Oversight Committee Chairman James Comer, R-Ky., said the subpoenas issued to the Clintons were approved unanimously last summer by Republicans and Democrats alike. Bill Clinton’s deposition was initially scheduled for October 14, 2025, then moved to December 17, and later reset for January 13, 2026. Hillary Clinton followed a similar trajectory, declining multiple proposed dates before failing to appear for a January 14 deposition. In each instance, the committee said it offered flexibility if the Clintons would propose firm alternative dates. They did not.
Instead, the Clintons’ attorneys countered with what Comer described as an unacceptable proposal. Under that offer, Comer would travel to New York to speak with Bill Clinton alone, without placing him under oath, without producing an official transcript, and without allowing other members of Congress to participate. Comer rejected the proposal, arguing that it amounted to special treatment unavailable to any other witness.
“Subpoenas are not mere suggestions,” Comer said during the hearing. “They carry the force of law and require compliance.”
The committee emphasized that sworn, transcribed testimony is essential to transparency and accountability. Oversight investigators have already released transcripts of interviews with former Attorney General Bill Barr and former Labor Secretary Alex Acosta, both of whom had direct dealings with Epstein during earlier stages of his prosecution. Allowing the Clintons to substitute informal conversations or written statements, Comer argued, would erode the integrity of the investigation and leave the public dependent on competing recollections rather than a fixed record.
Democrats on the committee were divided. Some argued the subpoenas lacked a legitimate legislative purpose, while others conceded that Congress cannot selectively enforce its authority based on party loyalty. Rep. Robert Garcia of California said no current or former president should be categorically immune from oversight. Several Democrats stressed that full transparency in the Epstein case demands uniform standards, even when politically inconvenient.

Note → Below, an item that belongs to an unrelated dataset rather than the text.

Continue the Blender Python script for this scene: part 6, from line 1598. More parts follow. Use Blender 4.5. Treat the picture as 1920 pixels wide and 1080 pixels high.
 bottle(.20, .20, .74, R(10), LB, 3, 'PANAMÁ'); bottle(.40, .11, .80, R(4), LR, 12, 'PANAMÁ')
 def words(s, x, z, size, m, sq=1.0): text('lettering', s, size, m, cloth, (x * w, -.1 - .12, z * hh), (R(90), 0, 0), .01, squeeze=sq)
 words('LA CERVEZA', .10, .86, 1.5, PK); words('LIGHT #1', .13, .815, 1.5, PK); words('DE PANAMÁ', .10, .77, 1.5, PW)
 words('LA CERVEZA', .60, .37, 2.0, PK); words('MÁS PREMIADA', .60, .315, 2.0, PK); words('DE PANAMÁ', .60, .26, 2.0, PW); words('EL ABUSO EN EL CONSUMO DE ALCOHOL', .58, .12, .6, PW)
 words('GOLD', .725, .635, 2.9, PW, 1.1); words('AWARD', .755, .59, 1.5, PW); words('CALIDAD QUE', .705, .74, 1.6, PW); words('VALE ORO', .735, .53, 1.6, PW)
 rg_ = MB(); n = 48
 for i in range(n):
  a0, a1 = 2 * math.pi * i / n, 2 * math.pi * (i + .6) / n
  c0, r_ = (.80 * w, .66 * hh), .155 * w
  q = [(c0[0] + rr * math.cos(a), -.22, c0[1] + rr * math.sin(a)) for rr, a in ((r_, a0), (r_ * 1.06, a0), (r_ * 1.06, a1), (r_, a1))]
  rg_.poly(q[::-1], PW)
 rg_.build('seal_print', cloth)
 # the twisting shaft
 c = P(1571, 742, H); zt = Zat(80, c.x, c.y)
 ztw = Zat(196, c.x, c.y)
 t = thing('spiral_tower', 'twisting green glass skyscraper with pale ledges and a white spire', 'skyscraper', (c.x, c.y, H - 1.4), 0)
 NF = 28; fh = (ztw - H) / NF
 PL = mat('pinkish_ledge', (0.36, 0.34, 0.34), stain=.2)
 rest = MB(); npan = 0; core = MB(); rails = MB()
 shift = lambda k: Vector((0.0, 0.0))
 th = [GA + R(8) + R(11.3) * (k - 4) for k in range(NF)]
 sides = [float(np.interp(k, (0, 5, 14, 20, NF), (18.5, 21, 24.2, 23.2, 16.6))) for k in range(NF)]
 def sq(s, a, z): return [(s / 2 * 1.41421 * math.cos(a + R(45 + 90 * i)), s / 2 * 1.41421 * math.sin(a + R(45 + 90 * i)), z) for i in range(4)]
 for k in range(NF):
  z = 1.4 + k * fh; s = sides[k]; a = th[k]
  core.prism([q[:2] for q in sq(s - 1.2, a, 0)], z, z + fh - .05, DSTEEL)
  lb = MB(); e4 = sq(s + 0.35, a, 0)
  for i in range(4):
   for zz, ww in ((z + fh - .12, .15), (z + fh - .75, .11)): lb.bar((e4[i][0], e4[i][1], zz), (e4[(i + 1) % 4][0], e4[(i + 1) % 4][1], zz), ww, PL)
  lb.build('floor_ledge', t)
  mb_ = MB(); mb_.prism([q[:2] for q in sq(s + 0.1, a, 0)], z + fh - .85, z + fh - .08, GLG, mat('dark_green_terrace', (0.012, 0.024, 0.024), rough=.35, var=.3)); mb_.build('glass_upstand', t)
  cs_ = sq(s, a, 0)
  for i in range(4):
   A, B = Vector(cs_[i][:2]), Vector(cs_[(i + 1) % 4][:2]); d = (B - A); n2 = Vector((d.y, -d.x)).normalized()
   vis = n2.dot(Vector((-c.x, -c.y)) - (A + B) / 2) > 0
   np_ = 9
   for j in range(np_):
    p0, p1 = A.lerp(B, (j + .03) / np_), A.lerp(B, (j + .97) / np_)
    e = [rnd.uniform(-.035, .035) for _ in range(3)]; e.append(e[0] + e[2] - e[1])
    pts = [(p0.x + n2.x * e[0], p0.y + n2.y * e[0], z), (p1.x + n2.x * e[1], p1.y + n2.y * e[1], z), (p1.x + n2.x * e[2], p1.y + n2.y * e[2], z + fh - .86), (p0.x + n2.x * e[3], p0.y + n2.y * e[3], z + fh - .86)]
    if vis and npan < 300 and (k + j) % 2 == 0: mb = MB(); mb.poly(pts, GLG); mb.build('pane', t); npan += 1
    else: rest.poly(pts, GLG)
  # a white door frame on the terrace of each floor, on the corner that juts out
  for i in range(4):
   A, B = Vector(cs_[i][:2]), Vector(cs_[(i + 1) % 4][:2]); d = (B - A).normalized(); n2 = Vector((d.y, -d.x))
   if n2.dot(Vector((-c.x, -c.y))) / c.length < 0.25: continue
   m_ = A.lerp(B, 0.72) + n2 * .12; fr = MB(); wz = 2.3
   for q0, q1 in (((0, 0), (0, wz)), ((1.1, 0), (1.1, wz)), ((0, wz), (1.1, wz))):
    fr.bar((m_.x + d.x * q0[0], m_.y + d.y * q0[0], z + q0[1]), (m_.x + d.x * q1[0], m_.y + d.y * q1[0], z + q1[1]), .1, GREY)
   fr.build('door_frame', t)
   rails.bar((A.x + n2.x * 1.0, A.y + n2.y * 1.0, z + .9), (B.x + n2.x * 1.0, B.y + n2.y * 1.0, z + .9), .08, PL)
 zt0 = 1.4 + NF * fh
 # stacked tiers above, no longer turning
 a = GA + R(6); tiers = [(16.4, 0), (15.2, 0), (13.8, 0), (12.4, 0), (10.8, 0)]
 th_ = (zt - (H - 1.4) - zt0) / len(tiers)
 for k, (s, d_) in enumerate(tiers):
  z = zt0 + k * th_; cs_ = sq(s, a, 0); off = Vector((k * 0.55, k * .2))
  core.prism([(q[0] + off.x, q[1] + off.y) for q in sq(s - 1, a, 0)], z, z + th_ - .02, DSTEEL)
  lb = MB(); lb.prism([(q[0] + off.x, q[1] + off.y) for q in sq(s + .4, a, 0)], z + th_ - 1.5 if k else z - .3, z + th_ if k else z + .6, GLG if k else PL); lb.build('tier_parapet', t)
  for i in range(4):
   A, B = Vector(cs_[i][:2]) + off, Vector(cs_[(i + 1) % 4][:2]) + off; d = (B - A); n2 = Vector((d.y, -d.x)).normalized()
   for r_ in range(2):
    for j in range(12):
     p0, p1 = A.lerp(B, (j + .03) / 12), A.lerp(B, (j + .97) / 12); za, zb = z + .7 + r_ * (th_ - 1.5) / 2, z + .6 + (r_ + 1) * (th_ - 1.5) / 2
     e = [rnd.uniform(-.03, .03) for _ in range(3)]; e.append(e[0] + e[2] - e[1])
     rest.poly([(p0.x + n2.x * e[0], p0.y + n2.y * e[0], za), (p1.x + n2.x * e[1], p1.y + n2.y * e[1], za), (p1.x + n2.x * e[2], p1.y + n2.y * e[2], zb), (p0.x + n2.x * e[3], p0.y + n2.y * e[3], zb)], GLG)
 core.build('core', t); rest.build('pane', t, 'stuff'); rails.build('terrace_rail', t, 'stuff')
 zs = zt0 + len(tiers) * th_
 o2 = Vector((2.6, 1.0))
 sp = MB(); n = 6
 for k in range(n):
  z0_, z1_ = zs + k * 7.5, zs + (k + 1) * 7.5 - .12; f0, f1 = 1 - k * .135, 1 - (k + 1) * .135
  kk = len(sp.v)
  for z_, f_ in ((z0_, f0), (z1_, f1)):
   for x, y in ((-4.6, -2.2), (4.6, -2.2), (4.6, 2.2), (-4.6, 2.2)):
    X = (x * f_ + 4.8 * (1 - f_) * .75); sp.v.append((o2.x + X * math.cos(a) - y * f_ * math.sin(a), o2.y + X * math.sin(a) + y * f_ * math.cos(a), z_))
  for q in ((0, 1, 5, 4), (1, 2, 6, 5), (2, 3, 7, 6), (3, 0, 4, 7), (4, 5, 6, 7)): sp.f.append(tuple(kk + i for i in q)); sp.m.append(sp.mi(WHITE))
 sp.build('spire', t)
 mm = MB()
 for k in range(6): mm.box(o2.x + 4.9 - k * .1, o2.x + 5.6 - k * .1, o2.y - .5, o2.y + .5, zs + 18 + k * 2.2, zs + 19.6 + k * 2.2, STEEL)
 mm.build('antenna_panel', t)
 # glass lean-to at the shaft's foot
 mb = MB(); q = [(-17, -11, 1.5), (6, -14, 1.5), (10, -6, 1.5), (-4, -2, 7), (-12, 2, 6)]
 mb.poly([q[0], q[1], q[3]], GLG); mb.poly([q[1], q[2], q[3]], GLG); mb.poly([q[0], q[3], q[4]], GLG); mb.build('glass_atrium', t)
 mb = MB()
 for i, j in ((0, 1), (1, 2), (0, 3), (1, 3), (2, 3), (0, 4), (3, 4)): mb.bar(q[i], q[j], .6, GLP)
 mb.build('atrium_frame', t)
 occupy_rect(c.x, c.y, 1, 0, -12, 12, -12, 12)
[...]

Recent history undercuts claims that contempt powers are merely symbolic. Steve Bannon, former Trump campaign and White House strategist, was convicted in 2022 of contempt of Congress after defying a subpoena from the House January 6 committee. Peter Navarro, another former Trump White House adviser, was likewise charged and later imprisoned after refusing to provide testimony to the same panel. Both cases demonstrated that contempt citations can and do result in criminal penalties, including incarceration.
The Clintons have argued through counsel that the subpoenas are invalid and that they possess little relevant information. In a letter to the committee, they described Epstein’s crimes as “horrific” and said they had cooperated in good faith by offering written declarations outlining their limited interactions with him. The committee rejected that approach, noting that Hillary Clinton’s tenure as secretary of state gives her direct knowledge of federal anti trafficking initiatives and that both Clintons maintained documented personal and social ties to Epstein and his associate Ghislaine Maxwell.
Historically, contempt of Congress has been used sparingly, particularly against high profile political figures. No former president has ever been successfully compelled to testify before Congress. However, legal analysts note that the Clintons are private citizens and cannot claim executive privilege protections that might apply to a sitting president.
The contempt resolutions now move to the full House, where passage will require a majority vote. Even if approved, the Justice Department retains discretion over whether to pursue prosecution. That uncertainty has not dampened the broader significance of the moment.
At its core, the dispute is not about partisan score settling or retroactive guilt. It is about whether Congress’s investigative power means what the Constitution says it means. For decades, the Clintons operated within a political ecosystem that treated them as exceptions. The Oversight Committee’s vote suggests that era may be ending.
If subpoenas bind only the unfavored and the powerless, they bind no one at all. The House must now decide whether the rule of law applies equally, even when the names on the subpoena are Clinton.